A senior programmer gets to set priorities, generally has a lot of autonomy over what he works on, and has input (and, often, final say) in product and architectural decisions.

It's not about title, as it were. There are plenty of people with "Senior" in their title who are junior in terms of how they work, and there are others without fancy titles who are de facto senior.


Thanks for the clarification.

But, you know, in context, there's a huge difference between not finding a job and not being able to easily make the next step up in your career.

At 7 years, you just don't have much senior experience (that's a comment about years, not knowledge or talent). 7 years is a lot of programming experience, it's just not a lot of senior dev or team lead experience.

It's a good career move to insist on this in your next position, and I'm not doubting that you're capable of it, but that puts you in a completely different category than somebody who can't find work at all or somebody who's been a senior dev for 20 years and can't find a position.

One thing to be aware of is that a lot of shops, myself included, almost never hire senior/leads directly. I'll pay your salary request, but no matter who you are, you're going to spend a couple of months on somebody else's project before you lead your own, just to understand the code base, the team, the tracking and VCS systems, the culture in general. We may have an understanding that you'll lead the next big project if you don't flame out, but you're still going to have to spend some time down in the code trenches.


it's just not a lot of senior dev or team lead experience.

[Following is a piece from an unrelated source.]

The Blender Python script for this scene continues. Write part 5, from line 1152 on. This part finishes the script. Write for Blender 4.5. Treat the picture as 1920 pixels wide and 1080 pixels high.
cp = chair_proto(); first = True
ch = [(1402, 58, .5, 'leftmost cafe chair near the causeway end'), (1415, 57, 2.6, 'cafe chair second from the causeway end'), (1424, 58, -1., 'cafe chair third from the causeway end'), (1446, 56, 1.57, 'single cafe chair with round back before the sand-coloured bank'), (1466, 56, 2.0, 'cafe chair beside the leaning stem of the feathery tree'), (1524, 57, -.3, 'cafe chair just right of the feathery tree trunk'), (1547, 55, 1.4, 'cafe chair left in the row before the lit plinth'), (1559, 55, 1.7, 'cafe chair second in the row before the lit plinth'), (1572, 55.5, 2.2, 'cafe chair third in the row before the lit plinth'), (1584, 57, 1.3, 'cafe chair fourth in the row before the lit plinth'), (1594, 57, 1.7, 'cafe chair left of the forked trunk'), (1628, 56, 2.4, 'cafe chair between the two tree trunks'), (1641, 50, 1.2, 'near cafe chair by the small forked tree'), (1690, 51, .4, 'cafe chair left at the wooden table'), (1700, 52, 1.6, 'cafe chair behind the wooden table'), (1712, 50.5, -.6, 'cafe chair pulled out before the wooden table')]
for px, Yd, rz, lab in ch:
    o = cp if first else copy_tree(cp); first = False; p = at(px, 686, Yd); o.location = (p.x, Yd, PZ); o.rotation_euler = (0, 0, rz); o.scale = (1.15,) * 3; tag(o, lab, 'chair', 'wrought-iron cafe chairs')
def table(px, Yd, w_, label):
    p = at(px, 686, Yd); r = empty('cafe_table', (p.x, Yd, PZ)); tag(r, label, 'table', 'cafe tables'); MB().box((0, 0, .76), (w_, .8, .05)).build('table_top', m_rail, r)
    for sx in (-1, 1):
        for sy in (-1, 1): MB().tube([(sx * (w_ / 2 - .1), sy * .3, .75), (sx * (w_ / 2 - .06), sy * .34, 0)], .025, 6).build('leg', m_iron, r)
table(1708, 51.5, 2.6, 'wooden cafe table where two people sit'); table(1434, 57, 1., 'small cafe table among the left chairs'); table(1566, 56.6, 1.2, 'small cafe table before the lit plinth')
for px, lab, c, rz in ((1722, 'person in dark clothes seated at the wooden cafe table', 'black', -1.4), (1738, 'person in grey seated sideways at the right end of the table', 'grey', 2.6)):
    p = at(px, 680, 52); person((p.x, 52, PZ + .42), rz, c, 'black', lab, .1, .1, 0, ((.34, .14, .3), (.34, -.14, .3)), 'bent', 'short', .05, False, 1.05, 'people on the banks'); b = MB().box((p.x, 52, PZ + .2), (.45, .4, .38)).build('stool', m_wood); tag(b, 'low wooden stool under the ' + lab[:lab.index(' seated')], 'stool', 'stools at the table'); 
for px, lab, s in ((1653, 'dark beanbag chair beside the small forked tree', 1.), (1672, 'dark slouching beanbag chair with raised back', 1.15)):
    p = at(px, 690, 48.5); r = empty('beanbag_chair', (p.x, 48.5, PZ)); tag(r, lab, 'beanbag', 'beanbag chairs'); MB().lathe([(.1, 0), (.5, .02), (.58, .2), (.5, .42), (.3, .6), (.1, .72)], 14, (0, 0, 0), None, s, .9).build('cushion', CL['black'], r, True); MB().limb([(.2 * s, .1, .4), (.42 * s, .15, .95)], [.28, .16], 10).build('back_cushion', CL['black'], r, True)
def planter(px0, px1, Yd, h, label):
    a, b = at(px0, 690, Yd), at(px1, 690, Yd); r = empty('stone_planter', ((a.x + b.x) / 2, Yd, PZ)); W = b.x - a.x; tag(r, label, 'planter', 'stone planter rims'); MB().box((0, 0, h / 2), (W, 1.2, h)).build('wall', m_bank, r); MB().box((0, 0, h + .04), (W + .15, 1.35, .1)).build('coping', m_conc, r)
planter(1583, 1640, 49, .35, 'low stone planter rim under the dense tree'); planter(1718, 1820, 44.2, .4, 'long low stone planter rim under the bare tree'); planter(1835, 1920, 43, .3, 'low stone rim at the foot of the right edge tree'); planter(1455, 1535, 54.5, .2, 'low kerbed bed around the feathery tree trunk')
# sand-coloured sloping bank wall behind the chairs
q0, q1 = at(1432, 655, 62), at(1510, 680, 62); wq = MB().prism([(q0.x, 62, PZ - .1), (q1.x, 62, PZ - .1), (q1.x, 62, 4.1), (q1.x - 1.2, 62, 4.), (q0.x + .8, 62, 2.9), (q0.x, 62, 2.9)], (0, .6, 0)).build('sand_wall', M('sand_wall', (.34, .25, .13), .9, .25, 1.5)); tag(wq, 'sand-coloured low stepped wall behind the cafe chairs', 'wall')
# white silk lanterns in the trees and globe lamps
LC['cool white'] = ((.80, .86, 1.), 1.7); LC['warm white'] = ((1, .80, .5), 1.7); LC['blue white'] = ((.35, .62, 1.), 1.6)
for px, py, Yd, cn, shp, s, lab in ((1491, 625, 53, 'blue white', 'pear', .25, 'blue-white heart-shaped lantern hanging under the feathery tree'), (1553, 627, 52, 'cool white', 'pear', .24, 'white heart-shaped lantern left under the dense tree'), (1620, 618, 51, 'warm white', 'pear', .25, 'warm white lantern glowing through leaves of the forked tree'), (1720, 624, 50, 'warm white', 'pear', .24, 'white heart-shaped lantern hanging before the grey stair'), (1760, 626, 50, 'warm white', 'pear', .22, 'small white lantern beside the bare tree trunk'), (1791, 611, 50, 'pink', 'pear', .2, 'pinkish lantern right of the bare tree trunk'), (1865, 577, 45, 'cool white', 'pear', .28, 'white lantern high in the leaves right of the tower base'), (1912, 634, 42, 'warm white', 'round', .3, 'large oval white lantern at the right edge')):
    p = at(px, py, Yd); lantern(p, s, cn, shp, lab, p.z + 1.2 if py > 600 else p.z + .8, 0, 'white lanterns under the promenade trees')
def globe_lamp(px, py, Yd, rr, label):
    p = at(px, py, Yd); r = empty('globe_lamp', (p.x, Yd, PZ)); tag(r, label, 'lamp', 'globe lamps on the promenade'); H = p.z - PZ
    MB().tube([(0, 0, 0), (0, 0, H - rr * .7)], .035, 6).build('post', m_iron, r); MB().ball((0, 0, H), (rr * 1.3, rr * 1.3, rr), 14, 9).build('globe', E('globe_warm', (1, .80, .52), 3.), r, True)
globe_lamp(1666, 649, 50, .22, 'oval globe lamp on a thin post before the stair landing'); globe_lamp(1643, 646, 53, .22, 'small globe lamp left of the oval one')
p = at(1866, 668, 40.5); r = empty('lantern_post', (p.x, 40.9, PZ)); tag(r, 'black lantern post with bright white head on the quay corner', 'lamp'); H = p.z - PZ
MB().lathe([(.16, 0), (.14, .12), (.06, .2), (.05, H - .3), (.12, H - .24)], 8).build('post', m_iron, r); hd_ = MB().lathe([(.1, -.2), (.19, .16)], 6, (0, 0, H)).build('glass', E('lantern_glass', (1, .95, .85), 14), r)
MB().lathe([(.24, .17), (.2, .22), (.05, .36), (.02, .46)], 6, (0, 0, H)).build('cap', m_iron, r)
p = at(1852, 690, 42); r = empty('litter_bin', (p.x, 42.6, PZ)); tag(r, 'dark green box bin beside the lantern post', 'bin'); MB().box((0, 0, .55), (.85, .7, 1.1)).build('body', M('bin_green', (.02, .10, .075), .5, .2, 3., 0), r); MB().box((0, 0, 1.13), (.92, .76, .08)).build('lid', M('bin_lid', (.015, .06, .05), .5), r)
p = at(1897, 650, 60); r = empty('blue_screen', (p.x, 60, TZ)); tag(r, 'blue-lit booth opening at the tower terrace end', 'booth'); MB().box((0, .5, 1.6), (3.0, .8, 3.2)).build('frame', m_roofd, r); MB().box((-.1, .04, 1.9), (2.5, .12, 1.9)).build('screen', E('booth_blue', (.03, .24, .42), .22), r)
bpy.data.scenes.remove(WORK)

In the traditional world, yes. But what about our wacky tech world where the 22 year old is a founder/ceo/manager of the entire company? Are you less experienced and knowledgeable that that person?

I agree with your part about not hiring externally for new internal projects though (unless all your other internal projects are horrible and you need new blood to get out of institutional brain damage).


To extend your "insult of being offered a junior position" line, sometimes engineering interviews will test for willingness to leave or bouncing aroundy-ness. But it's always a losing game if you're a candidate over 40, ISTM, because even if you are just fine with a junior position and eager to accept their offer and get to work, they often perceive you as someone who will bounce as soon as a better offer comes along (and of course, if you're not fine being a junior just to get back in the game you wouldn't be talking to them).


Yes, I just took 18 months off work, and I'm finding that no one cares. Seems like the fact that I can code is plenty of reason to hire me.


It's a really, really good time to be a programmer. I don't know how long it's going to last, but it's really good right now. I recently took 2.5 years off (during which I worked on my own technical projects, which helped a lot), and not only did I get a lot of recruiter interest during that time, once I started seriously looking for a job again, it only took about one month to get exactly the job I had been fantasizing about for years. They asked about my time off, but they asked really politely, as if they were afraid of putting me off.


I'm curious, what's the job you were fantasizing about for years?